Following on from the post three days ago, here is the only hit of Italian New York doo-wop group the Elegants. In September 1958, it reached number one in the US charts, but the Little Star theme has a Christmas feel to it for obvious reasons, besides the warm, rich lead vocal and backing harmonies. The original disc credited two members of the group, Vito Picone and Arthur Venosa, as the song's authors, but maybe they should have looked a little further. No doubt they were delighted to find that no-one had copywritten the original, and, not living in the age of the Internet, such information was not easy to find.


The original words for "Twinkle Twinkle Little Star" were a poem, "The Star", by Jane Taylor, published in 1806 in a volume entitled "Rhymes for the Nursery" which she wrote with her sister Ann. Here they are:


Twinkle, twinkle, little star,

How I wonder what you are!

Up above the world so high,

Like a diamond in the sky.


When the blazing sun is gone,

When he nothing shines upon,

Then you show your little light,

Twinkle, twinkle, all the night.


Then the trav’ller in the dark,

Thanks you for your tiny spark,

He could not see which way to go,

If you did not twinkle so.


In the dark blue sky you keep,

And often thro’ my curtains peep,

For you never shut your eye,

Till the sun is in the sky.


‘Tis your bright and tiny spark,

Lights the trav’ller in the dark,

Tho’ I know not what you are,

Twinkle, twinkle, little star.


The tune is an eighteenth century French folk song but the version that is now standard in France is also a children's song, "Ah! Vous dirai-je Maman" the words of which, in turn, parody an anonymous popular love poem "La Confidence naive", the first verse of which is translated as


Ah! Shall I tell you, Mama,

What causes my torment?

Ever since I saw Silvandre,

Look at me so tenderly;

My heart says every time:

"Can we live without loving?"


Around 1782, Mozart composed a piano piece "Twelve Variations on "Ah! Vous dirai-je Maman" " which were published in 1785, which is the most likely route of the tune's arrival in Colchester, where the Taylor sisters lived.

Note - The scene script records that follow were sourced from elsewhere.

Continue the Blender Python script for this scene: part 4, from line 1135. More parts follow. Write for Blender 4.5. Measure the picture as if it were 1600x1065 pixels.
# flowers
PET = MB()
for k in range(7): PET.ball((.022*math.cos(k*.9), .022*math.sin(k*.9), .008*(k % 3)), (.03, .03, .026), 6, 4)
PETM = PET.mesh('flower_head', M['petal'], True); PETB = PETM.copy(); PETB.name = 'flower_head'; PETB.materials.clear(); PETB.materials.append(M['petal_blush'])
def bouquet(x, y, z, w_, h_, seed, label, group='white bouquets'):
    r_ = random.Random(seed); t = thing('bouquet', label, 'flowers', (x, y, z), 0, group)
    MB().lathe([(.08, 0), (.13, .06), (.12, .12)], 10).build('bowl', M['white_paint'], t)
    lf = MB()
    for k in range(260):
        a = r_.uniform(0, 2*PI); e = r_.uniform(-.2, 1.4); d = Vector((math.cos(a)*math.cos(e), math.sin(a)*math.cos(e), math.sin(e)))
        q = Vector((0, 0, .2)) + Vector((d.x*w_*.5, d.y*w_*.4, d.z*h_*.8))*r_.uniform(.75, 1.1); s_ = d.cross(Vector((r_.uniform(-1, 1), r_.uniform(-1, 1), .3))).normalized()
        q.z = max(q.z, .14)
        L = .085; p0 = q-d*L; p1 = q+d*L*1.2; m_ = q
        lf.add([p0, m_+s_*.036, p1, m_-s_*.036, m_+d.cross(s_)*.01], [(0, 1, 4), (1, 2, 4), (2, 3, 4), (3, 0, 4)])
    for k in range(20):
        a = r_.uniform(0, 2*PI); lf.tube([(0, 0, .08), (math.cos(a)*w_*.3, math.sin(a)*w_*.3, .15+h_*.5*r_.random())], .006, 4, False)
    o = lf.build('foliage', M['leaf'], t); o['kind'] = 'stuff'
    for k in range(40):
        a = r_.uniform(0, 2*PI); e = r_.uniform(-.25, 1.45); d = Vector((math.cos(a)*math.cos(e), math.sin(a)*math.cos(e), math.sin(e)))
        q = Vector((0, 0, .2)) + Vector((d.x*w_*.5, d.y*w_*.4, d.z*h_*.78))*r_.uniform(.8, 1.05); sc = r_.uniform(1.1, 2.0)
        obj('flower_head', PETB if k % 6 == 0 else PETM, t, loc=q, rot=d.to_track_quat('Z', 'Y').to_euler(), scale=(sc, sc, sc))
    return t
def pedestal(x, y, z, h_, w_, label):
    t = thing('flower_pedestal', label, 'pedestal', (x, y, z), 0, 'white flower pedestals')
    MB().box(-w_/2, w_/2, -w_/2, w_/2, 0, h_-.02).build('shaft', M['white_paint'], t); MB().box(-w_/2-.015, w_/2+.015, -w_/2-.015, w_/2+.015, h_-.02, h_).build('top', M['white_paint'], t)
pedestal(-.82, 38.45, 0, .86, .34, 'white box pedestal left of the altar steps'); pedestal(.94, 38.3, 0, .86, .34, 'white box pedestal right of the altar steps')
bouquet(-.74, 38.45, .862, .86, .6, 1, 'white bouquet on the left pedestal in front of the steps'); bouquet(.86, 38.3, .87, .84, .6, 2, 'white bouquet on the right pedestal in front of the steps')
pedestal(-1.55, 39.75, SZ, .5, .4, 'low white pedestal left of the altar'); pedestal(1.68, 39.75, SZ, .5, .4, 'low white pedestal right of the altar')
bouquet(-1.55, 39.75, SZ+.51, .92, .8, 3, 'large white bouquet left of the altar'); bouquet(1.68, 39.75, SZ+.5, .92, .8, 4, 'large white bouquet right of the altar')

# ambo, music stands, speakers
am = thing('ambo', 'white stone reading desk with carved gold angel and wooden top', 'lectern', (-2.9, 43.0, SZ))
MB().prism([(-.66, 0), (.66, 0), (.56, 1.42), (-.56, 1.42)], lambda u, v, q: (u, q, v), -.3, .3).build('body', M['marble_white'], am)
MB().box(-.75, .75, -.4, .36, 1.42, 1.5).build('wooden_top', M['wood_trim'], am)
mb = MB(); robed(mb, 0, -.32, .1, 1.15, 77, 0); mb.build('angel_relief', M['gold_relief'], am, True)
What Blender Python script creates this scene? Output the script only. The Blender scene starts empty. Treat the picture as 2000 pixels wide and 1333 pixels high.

So the credits, instead of being written on the original disc as (Picone/Venosa) should have been (trad/anon/Mozart/J Taylor/Picone/Venosa). Credit where credit's due.


And we cannot help noticing a recurring theme of unrequited love and worship from afar, from the anonymous French poem to fifties New York.


*Thanks to Wikipedia for information and poetry quoted above.